Reputation: 10021
This is probably irrelevant for small and simple DOM elements, but assuming I have some large complicated DOM elements, is there a big performance difference between storing an element in a variable to use it vs constantly getting it with the jQuery selector?
$('myDomElement').css('height', 500);
$('myDomElement').css('width', 500);
// do more stuff using $('myDomElement')
vs
var myDomElement = $('myDomElement');
$(myDomElement).css('height', 500);
// do more stuff to myDomElement var
Upvotes: 1
Views: 136
Reputation:
It depends.
If all you are doing is a series of operations on one element, but then don't use that element afterwards, it is better to perform the lookup once and use jQuery chaining. Most jQuery functions return the element, so you can chain several functions together like so:
$('#myDomElement').css('height', 500)
.css('width', 500);
If you find yourself needing to perform lookups several times on the same elements, however, you should definitely save it to a variable. If you get to a point in your script where than element is no longer needed, don't forget to set it to null
or otherwise delete it. This will allow garbage collection to pick it up, and reduce the memory footprint of your script.

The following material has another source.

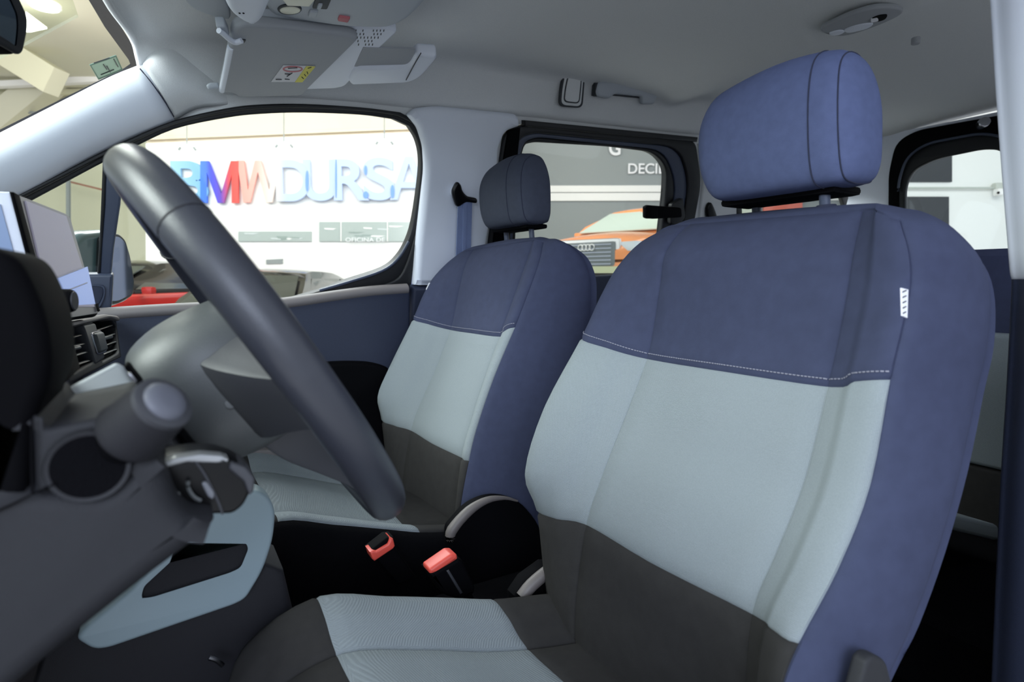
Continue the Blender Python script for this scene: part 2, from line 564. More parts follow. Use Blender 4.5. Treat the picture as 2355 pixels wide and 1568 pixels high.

var el = $('#myDomElement');
el.css('height', 500);
//... further down in your script
el.css('height', 400);
el = null; //Will be picked up by GC
Hope that helps, good luck :)
Upvotes: 4
Reputation: 6770
The second approach is the right one because you are caching the selector for your element:
var myDomElement = $('myDomElement');
myDomElement.css('height', 500);
// do more stuff to myDomElement var
In this case jQuery will not parse your DOM again to find something it already has found before.
In the first case, every time you call $('myDomElement')
jQuery look for the element in DOM and it's totally unnecessary doing this search all the time to get the same element.